New Acquisition: THE TEN THOUSAND DOORS OF JANUARY by Alix E. Harrow
Doors are special things in fantasy. You open a wardrobe or a cupboard or a gate and it can lead to the most wonderful place: one of enchantment, adventure, and most of all, escape. So it’s no wonder I’m so excited I’m practically in orbit about announcing the acquisition of Alix E. Harrow’s debut novel.
Mesmerizing and affecting, THE TEN THOUSAND DOORS OF JANUARY follows a young woman’s search for her missing father, her place in the world, and the mystery behind an unexpected door.
Here’s a quick teaser of what you can expect:
When I was seven, I found a door. I suspect I should capitalize that word, so you understand I’m not talking about your garden or common variety door that leads reliably to a white-tiled kitchen or a bedroom closet.

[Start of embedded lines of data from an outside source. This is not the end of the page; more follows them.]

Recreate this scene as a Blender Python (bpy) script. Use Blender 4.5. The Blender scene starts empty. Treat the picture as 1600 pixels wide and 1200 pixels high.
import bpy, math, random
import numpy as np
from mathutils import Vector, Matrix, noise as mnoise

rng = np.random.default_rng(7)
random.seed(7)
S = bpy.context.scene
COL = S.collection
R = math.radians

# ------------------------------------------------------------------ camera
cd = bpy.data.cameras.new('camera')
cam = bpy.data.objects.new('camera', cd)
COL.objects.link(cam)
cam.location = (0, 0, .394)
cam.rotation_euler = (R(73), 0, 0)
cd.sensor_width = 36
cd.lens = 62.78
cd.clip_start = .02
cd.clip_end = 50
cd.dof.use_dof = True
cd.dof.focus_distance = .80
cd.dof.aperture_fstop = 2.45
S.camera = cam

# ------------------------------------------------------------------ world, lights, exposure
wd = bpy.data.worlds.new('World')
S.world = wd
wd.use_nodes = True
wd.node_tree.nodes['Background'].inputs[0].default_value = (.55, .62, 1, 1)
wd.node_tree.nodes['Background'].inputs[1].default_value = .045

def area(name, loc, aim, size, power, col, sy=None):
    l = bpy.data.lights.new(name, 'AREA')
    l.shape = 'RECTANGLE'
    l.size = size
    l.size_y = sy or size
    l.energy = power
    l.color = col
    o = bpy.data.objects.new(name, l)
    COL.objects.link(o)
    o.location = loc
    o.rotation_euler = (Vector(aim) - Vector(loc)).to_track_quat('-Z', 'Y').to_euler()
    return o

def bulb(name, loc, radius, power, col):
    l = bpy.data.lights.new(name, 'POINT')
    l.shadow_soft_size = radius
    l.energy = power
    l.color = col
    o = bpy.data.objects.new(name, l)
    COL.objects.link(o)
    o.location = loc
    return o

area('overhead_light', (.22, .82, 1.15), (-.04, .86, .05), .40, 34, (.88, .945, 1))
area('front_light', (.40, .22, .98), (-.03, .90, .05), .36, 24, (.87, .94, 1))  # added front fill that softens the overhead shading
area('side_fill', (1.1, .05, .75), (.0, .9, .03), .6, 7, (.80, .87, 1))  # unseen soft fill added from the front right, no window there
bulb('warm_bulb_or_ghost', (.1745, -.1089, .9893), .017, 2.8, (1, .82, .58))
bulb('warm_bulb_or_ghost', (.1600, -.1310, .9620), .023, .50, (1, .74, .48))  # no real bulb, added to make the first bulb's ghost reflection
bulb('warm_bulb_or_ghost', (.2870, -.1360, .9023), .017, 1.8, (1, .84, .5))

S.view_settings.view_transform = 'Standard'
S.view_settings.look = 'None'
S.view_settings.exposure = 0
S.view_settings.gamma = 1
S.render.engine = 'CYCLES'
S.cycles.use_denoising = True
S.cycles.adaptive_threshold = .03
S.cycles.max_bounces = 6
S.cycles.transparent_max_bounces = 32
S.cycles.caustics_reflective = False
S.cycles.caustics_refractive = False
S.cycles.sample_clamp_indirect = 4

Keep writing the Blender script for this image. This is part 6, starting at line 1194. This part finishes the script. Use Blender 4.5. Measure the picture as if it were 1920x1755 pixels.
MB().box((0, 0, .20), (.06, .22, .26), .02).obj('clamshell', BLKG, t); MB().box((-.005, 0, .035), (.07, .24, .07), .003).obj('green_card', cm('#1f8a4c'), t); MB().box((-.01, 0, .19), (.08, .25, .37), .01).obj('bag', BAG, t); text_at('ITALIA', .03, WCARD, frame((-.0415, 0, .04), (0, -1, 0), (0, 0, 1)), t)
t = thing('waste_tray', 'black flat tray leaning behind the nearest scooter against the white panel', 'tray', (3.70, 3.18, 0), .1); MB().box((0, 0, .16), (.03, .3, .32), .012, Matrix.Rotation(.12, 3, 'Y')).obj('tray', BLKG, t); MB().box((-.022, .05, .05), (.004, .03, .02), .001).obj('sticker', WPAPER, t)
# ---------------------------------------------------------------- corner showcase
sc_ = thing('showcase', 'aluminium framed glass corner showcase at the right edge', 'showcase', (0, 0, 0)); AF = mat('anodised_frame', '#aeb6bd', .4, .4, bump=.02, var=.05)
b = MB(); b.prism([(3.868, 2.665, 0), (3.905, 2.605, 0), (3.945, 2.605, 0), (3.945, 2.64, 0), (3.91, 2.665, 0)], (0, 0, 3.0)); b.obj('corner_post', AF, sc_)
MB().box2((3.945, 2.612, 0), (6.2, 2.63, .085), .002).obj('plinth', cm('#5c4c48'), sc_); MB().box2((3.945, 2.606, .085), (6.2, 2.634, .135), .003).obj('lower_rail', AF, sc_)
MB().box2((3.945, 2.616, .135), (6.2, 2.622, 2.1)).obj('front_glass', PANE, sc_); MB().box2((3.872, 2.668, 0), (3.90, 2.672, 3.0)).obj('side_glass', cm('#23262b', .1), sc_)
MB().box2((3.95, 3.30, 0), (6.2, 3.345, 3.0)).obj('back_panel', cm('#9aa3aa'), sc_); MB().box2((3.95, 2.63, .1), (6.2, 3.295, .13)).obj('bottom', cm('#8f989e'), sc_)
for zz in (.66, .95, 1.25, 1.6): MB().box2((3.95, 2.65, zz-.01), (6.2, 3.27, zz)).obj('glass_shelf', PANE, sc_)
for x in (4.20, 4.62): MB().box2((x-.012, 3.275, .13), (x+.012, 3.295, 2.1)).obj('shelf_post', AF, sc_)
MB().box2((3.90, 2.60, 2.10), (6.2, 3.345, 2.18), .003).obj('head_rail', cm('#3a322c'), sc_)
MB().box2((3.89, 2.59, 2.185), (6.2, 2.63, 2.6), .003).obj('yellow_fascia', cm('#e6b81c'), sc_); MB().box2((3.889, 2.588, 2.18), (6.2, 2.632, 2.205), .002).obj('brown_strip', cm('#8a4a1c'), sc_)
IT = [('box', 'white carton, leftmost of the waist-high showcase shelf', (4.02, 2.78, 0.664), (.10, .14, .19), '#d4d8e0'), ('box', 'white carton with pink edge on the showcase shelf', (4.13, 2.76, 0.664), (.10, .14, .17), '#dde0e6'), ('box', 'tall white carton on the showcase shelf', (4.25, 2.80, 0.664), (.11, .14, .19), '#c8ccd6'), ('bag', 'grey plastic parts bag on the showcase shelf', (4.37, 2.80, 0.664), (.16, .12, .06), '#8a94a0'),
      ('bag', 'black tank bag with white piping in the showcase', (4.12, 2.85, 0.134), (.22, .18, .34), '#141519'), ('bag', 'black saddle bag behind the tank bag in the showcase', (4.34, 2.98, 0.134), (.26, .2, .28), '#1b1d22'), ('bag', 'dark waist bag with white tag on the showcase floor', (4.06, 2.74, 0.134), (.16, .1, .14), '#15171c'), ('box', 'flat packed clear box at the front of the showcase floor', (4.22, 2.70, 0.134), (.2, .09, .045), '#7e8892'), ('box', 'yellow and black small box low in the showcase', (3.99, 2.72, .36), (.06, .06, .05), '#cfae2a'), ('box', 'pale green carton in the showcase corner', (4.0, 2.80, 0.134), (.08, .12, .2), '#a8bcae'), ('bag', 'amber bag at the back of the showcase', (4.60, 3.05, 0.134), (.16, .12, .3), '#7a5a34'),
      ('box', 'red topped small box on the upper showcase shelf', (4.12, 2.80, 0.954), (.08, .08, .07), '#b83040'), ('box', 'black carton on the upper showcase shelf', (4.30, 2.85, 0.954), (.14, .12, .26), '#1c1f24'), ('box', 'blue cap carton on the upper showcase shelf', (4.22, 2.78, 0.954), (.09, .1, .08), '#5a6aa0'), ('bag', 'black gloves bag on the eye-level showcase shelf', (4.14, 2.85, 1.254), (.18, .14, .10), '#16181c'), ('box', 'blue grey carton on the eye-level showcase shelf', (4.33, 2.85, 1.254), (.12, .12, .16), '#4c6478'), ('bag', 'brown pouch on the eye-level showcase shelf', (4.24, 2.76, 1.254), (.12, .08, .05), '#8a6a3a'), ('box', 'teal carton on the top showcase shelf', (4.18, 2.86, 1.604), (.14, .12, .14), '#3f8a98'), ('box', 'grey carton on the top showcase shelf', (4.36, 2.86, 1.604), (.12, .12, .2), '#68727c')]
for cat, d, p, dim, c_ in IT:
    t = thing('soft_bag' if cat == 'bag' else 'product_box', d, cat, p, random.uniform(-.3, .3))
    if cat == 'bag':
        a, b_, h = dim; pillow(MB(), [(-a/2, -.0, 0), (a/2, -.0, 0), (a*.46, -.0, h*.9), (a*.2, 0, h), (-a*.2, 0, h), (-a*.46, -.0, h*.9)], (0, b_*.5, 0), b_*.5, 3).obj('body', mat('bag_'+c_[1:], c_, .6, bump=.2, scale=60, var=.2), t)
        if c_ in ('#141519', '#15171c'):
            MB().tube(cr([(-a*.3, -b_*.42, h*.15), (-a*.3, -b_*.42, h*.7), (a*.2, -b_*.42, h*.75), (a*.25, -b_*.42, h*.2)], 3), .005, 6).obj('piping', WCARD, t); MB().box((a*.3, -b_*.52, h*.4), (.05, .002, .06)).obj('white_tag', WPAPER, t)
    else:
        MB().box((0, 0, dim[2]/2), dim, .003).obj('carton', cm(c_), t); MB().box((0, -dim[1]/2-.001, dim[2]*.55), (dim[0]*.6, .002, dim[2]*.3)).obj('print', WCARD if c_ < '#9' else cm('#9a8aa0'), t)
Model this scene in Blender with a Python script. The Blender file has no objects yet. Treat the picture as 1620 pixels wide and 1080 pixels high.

When I was seven, I found a Door. There–look how tall and proud the word stands on the page now, the belly of that D like a black archway leading into white nothing. When you see that word, I imagine a little prickle of familiarity makes the hairs on the back of your neck stand up. You don’t know a thing about me; you can’t see me sitting at this yellowwood desk, the salt-sweet breeze riffling these pages like a reader looking for her bookmark. You can’t see the scars that twist and knot across my skin. You don’t even know my name (it’s January Scaller; so now I suppose you do know a little something about me and I’ve ruined my point).
But you know what it means when you see the word Door. Maybe you’ve even seen one for yourself, standing half-ajar and rotted in an old church, or oiled and shining in a brick wall. Maybe, if you’re one of those fanciful persons who find their feet running towards unexpected places, you’ve even walked through one and found yourself in a very unexpected place indeed.
Or maybe you’ve never so much as glimpsed a Door in your life. There aren’t as many of them as there used to be.
But you still know about Doors, don’t you? Because there are ten thousand stories about ten thousand Doors, and we know them as well as we know our names. They lead to Faerie, to Valhalla, Atlantis and Lemuria, Heaven and Hell, to all the directions a compass could never take you, to elsewhere. My father–who is a true scholar and not just a young lady with an ink pen and a series of things she has to say–puts it much better: “If we address stories as archaeological sites, and dust through their layers with meticulous care, we find at some level there is always a doorway. A dividing point between here and there, us and them, mundane and magical. It is at the moments when the doors open, when things flow between the worlds, that stories happen.”